++++ Data block
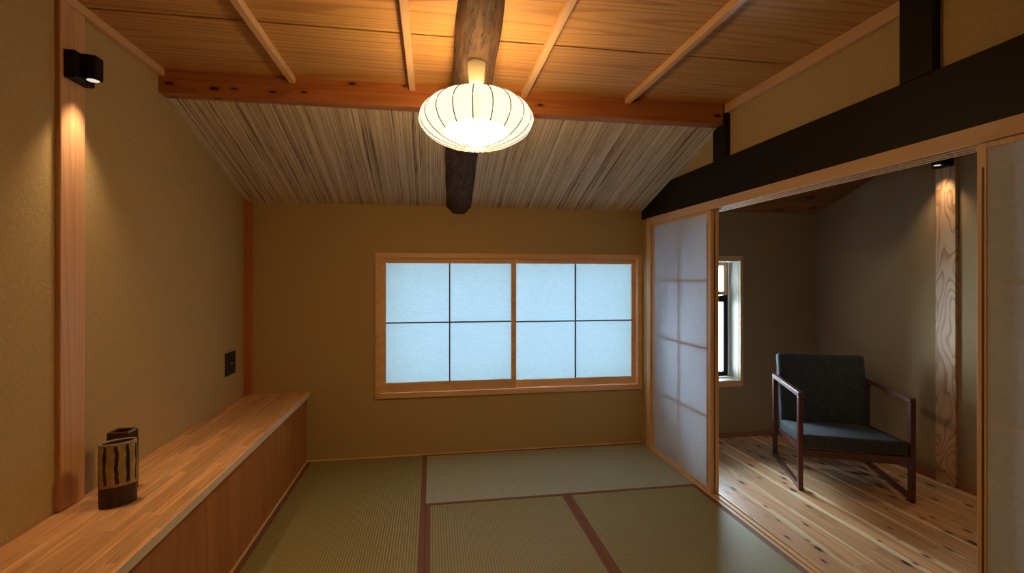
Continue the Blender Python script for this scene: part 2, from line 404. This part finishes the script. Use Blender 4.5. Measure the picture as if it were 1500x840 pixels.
# backing board behind the reeds, then the cross threads
n0 = len(bm.faces)
vv = [bm.verts.new(c) for c in ((XL, YB, reed_z(YB) + 0.0075), (1.868, YB, reed_z(YB) + 0.0075), (1.868, YBM, reed_z(YBM) + 0.0075), (XL, YBM, reed_z(YBM) + 0.0075))]
bm.faces.new(vv)
for y_ in [YB - 0.06 - 0.105 * i for i in range(11)]:
    bx(bm, XL, 1.868, y_, y_ + 0.0008, reed_z(y_) - 0.0004, reed_z(y_) + 0.001)
vals += [0.40] * (len(bm.faces) - n0)
rc = struct('ceiling_reed', bm, 'reed', 'sloping ceiling of fine reeds'); fattr(rc, 'plank', vals)

# side room ceiling: boards across the slope, then level
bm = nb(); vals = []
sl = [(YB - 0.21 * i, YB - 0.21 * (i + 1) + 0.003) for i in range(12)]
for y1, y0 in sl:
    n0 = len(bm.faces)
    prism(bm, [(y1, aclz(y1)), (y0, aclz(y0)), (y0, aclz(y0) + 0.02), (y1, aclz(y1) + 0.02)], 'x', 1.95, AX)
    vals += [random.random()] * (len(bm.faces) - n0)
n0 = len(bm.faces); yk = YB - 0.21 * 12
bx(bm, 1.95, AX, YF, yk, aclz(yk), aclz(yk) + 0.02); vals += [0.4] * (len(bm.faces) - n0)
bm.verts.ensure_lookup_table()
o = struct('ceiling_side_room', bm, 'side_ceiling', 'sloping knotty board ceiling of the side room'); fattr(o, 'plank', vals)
struct('ceiling_side_roof', box(1.95, AX, YF, YB, 3.60, 3.66, 0), 'gap')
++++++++
Given task -> Reproduce all of the data exactly, omitting each picture it holds.

Full output ->
Continue the Blender Python script for this scene: part 2, from line 404. This part finishes the script. Use Blender 4.5. Measure the picture as if it were 1500x840 pixels.
# backing board behind the reeds, then the cross threads
n0 = len(bm.faces)
vv = [bm.verts.new(c) for c in ((XL, YB, reed_z(YB) + 0.0075), (1.868, YB, reed_z(YB) + 0.0075), (1.868, YBM, reed_z(YBM) + 0.0075), (XL, YBM, reed_z(YBM) + 0.0075))]
bm.faces.new(vv)
for y_ in [YB - 0.06 - 0.105 * i for i in range(11)]:
    bx(bm, XL, 1.868, y_, y_ + 0.0008, reed_z(y_) - 0.0004, reed_z(y_) + 0.001)
vals += [0.40] * (len(bm.faces) - n0)
rc = struct('ceiling_reed', bm, 'reed', 'sloping ceiling of fine reeds'); fattr(rc, 'plank', vals)

# side room ceiling: boards across the slope, then level
bm = nb(); vals = []
sl = [(YB - 0.21 * i, YB - 0.21 * (i + 1) + 0.003) for i in range(12)]
for y1, y0 in sl:
    n0 = len(bm.faces)
    prism(bm, [(y1, aclz(y1)), (y0, aclz(y0)), (y0, aclz(y0) + 0.02), (y1, aclz(y1) + 0.02)], 'x', 1.95, AX)
    vals += [random.random()] * (len(bm.faces) - n0)
n0 = len(bm.faces); yk = YB - 0.21 * 12
bx(bm, 1.95, AX, YF, yk, aclz(yk), aclz(yk) + 0.02); vals += [0.4] * (len(bm.faces) - n0)
bm.verts.ensure_lookup_table()
o = struct('ceiling_side_room', bm, 'side_ceiling', 'sloping knotty board ceiling of the side room'); fattr(o, 'plank', vals)
struct('ceiling_side_roof', box(1.95, AX, YF, YB, 3.60, 3.66, 0), 'gap')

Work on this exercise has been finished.